**Problem description**
Would you return all of this data exactly, leaving nothing out?
-=-=-=-=-
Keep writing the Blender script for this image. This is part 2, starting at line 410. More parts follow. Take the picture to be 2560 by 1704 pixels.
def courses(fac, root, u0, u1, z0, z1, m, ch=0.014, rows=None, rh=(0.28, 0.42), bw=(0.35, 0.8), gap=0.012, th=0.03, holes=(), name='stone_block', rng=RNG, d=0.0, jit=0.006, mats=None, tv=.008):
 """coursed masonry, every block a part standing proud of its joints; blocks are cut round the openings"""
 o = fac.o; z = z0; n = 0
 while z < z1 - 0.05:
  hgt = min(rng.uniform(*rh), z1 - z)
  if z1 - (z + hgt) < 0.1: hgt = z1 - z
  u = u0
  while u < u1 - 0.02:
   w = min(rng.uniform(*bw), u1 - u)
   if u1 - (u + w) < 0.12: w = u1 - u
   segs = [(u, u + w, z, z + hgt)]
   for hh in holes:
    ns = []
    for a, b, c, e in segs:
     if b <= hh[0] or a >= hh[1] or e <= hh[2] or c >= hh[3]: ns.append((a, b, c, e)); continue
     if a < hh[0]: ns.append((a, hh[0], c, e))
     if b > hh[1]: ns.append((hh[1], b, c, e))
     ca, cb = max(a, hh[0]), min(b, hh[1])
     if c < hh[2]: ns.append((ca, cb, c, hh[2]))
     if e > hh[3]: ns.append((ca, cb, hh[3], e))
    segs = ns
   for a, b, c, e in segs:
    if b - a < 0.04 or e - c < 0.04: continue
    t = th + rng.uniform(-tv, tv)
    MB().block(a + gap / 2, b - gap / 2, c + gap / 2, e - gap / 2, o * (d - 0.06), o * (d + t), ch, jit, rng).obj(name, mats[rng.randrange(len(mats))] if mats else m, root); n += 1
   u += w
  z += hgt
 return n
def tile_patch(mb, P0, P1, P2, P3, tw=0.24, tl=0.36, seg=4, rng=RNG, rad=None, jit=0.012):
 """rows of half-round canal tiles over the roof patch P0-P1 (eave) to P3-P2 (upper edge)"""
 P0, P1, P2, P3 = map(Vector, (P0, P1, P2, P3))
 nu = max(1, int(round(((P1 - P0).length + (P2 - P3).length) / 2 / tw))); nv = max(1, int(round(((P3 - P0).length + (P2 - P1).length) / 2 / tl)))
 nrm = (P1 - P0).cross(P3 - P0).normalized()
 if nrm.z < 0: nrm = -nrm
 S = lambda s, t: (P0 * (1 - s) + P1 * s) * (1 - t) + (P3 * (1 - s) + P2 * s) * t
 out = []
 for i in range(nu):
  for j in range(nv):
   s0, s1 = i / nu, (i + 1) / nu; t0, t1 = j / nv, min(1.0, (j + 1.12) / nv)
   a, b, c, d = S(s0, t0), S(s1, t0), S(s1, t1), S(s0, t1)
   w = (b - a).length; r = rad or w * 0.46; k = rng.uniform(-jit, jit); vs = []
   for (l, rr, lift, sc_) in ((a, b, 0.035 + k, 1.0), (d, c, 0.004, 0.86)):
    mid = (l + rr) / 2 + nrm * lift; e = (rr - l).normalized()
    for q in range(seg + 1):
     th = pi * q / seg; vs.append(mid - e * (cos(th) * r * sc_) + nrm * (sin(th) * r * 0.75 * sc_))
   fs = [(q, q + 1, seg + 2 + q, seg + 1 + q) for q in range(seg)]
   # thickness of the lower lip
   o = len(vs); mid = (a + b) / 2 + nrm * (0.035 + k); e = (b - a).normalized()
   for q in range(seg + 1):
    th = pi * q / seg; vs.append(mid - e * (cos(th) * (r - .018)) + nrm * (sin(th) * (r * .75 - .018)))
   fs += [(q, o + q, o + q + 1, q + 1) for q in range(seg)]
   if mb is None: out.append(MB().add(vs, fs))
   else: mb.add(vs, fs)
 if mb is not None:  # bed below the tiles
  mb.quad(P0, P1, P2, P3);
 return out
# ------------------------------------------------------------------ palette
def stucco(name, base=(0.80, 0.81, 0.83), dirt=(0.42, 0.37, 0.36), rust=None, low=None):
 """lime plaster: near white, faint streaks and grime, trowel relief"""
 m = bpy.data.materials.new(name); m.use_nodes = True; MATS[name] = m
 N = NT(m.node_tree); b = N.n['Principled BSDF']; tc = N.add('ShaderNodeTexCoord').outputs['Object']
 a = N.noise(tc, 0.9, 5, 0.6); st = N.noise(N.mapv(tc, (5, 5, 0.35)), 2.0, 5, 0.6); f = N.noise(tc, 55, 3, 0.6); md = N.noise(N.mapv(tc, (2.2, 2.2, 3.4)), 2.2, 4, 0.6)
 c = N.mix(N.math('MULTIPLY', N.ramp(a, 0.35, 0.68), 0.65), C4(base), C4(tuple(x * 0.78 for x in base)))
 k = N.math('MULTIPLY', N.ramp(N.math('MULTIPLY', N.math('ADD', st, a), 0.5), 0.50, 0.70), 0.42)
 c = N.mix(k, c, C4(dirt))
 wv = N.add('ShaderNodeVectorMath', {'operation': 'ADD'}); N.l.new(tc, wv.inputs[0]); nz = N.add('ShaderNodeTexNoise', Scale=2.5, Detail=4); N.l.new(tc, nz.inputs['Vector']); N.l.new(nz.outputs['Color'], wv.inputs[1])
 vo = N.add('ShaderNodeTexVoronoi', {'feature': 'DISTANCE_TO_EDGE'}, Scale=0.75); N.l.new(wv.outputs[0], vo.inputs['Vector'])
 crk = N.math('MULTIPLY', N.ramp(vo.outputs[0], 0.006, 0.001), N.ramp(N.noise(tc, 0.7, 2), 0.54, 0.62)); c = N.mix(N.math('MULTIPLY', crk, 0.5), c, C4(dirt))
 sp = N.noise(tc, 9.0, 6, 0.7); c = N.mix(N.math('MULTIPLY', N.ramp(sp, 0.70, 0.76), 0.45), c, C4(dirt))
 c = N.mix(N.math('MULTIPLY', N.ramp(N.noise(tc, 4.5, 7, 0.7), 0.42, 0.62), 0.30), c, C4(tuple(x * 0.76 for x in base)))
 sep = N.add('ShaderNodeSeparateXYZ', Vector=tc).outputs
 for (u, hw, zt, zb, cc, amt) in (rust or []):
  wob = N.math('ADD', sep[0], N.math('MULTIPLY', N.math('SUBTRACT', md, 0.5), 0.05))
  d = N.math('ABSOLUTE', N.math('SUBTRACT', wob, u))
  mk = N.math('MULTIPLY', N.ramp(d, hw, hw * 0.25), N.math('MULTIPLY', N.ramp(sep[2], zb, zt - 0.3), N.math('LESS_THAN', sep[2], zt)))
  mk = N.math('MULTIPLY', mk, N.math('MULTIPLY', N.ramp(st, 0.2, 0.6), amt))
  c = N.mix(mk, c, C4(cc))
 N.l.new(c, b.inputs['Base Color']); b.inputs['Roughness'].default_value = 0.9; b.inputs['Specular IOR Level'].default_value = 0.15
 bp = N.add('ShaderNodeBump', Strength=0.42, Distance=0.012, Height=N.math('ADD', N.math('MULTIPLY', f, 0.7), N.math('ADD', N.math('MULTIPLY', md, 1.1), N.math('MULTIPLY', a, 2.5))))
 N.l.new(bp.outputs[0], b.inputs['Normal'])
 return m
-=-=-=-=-
**Response to the exercise**
Keep writing the Blender script for this image. This is part 2, starting at line 410. More parts follow. Take the picture to be 2560 by 1704 pixels.
def courses(fac, root, u0, u1, z0, z1, m, ch=0.014, rows=None, rh=(0.28, 0.42), bw=(0.35, 0.8), gap=0.012, th=0.03, holes=(), name='stone_block', rng=RNG, d=0.0, jit=0.006, mats=None, tv=.008):
 """coursed masonry, every block a part standing proud of its joints; blocks are cut round the openings"""
 o = fac.o; z = z0; n = 0
 while z < z1 - 0.05:
  hgt = min(rng.uniform(*rh), z1 - z)
  if z1 - (z + hgt) < 0.1: hgt = z1 - z
  u = u0
  while u < u1 - 0.02:
   w = min(rng.uniform(*bw), u1 - u)
   if u1 - (u + w) < 0.12: w = u1 - u
   segs = [(u, u + w, z, z + hgt)]
   for hh in holes:
    ns = []
    for a, b, c, e in segs:
     if b <= hh[0] or a >= hh[1] or e <= hh[2] or c >= hh[3]: ns.append((a, b, c, e)); continue
     if a < hh[0]: ns.append((a, hh[0], c, e))
     if b > hh[1]: ns.append((hh[1], b, c, e))
     ca, cb = max(a, hh[0]), min(b, hh[1])
     if c < hh[2]: ns.append((ca, cb, c, hh[2]))
     if e > hh[3]: ns.append((ca, cb, hh[3], e))
    segs = ns
   for a, b, c, e in segs:
    if b - a < 0.04 or e - c < 0.04: continue
    t = th + rng.uniform(-tv, tv)
    MB().block(a + gap / 2, b - gap / 2, c + gap / 2, e - gap / 2, o * (d - 0.06), o * (d + t), ch, jit, rng).obj(name, mats[rng.randrange(len(mats))] if mats else m, root); n += 1
   u += w
  z += hgt
 return n
def tile_patch(mb, P0, P1, P2, P3, tw=0.24, tl=0.36, seg=4, rng=RNG, rad=None, jit=0.012):
 """rows of half-round canal tiles over the roof patch P0-P1 (eave) to P3-P2 (upper edge)"""
 P0, P1, P2, P3 = map(Vector, (P0, P1, P2, P3))
 nu = max(1, int(round(((P1 - P0).length + (P2 - P3).length) / 2 / tw))); nv = max(1, int(round(((P3 - P0).length + (P2 - P1).length) / 2 / tl)))
 nrm = (P1 - P0).cross(P3 - P0).normalized()
 if nrm.z < 0: nrm = -nrm
 S = lambda s, t: (P0 * (1 - s) + P1 * s) * (1 - t) + (P3 * (1 - s) + P2 * s) * t
 out = []
 for i in range(nu):
  for j in range(nv):
   s0, s1 = i / nu, (i + 1) / nu; t0, t1 = j / nv, min(1.0, (j + 1.12) / nv)
   a, b, c, d = S(s0, t0), S(s1, t0), S(s1, t1), S(s0, t1)
   w = (b - a).length; r = rad or w * 0.46; k = rng.uniform(-jit, jit); vs = []
   for (l, rr, lift, sc_) in ((a, b, 0.035 + k, 1.0), (d, c, 0.004, 0.86)):
    mid = (l + rr) / 2 + nrm * lift; e = (rr - l).normalized()
    for q in range(seg + 1):
     th = pi * q / seg; vs.append(mid - e * (cos(th) * r * sc_) + nrm * (sin(th) * r * 0.75 * sc_))
   fs = [(q, q + 1, seg + 2 + q, seg + 1 + q) for q in range(seg)]
   # thickness of the lower lip
   o = len(vs); mid = (a + b) / 2 + nrm * (0.035 + k); e = (b - a).normalized()
   for q in range(seg + 1):
    th = pi * q / seg; vs.append(mid - e * (cos(th) * (r - .018)) + nrm * (sin(th) * (r * .75 - .018)))
   fs += [(q, o + q, o + q + 1, q + 1) for q in range(seg)]
   if mb is None: out.append(MB().add(vs, fs))
   else: mb.add(vs, fs)
 if mb is not None:  # bed below the tiles
  mb.quad(P0, P1, P2, P3);
 return out
# ------------------------------------------------------------------ palette
def stucco(name, base=(0.80, 0.81, 0.83), dirt=(0.42, 0.37, 0.36), rust=None, low=None):
 """lime plaster: near white, faint streaks and grime, trowel relief"""
 m = bpy.data.materials.new(name); m.use_nodes = True; MATS[name] = m
 N = NT(m.node_tree); b = N.n['Principled BSDF']; tc = N.add('ShaderNodeTexCoord').outputs['Object']
 a = N.noise(tc, 0.9, 5, 0.6); st = N.noise(N.mapv(tc, (5, 5, 0.35)), 2.0, 5, 0.6); f = N.noise(tc, 55, 3, 0.6); md = N.noise(N.mapv(tc, (2.2, 2.2, 3.4)), 2.2, 4, 0.6)
 c = N.mix(N.math('MULTIPLY', N.ramp(a, 0.35, 0.68), 0.65), C4(base), C4(tuple(x * 0.78 for x in base)))
 k = N.math('MULTIPLY', N.ramp(N.math('MULTIPLY', N.math('ADD', st, a), 0.5), 0.50, 0.70), 0.42)
 c = N.mix(k, c, C4(dirt))
 wv = N.add('ShaderNodeVectorMath', {'operation': 'ADD'}); N.l.new(tc, wv.inputs[0]); nz = N.add('ShaderNodeTexNoise', Scale=2.5, Detail=4); N.l.new(tc, nz.inputs['Vector']); N.l.new(nz.outputs['Color'], wv.inputs[1])
 vo = N.add('ShaderNodeTexVoronoi', {'feature': 'DISTANCE_TO_EDGE'}, Scale=0.75); N.l.new(wv.outputs[0], vo.inputs['Vector'])
 crk = N.math('MULTIPLY', N.ramp(vo.outputs[0], 0.006, 0.001), N.ramp(N.noise(tc, 0.7, 2), 0.54, 0.62)); c = N.mix(N.math('MULTIPLY', crk, 0.5), c, C4(dirt))
 sp = N.noise(tc, 9.0, 6, 0.7); c = N.mix(N.math('MULTIPLY', N.ramp(sp, 0.70, 0.76), 0.45), c, C4(dirt))
 c = N.mix(N.math('MULTIPLY', N.ramp(N.noise(tc, 4.5, 7, 0.7), 0.42, 0.62), 0.30), c, C4(tuple(x * 0.76 for x in base)))
 sep = N.add('ShaderNodeSeparateXYZ', Vector=tc).outputs
 for (u, hw, zt, zb, cc, amt) in (rust or []):
  wob = N.math('ADD', sep[0], N.math('MULTIPLY', N.math('SUBTRACT', md, 0.5), 0.05))
  d = N.math('ABSOLUTE', N.math('SUBTRACT', wob, u))
  mk = N.math('MULTIPLY', N.ramp(d, hw, hw * 0.25), N.math('MULTIPLY', N.ramp(sep[2], zb, zt - 0.3), N.math('LESS_THAN', sep[2], zt)))
  mk = N.math('MULTIPLY', mk, N.math('MULTIPLY', N.ramp(st, 0.2, 0.6), amt))
  c = N.mix(mk, c, C4(cc))
 N.l.new(c, b.inputs['Base Color']); b.inputs['Roughness'].default_value = 0.9; b.inputs['Specular IOR Level'].default_value = 0.15
 bp = N.add('ShaderNodeBump', Strength=0.42, Distance=0.012, Height=N.math('ADD', N.math('MULTIPLY', f, 0.7), N.math('ADD', N.math('MULTIPLY', md, 1.1), N.math('MULTIPLY', a, 2.5))))
 N.l.new(bp.outputs[0], b.inputs['Normal'])
 return m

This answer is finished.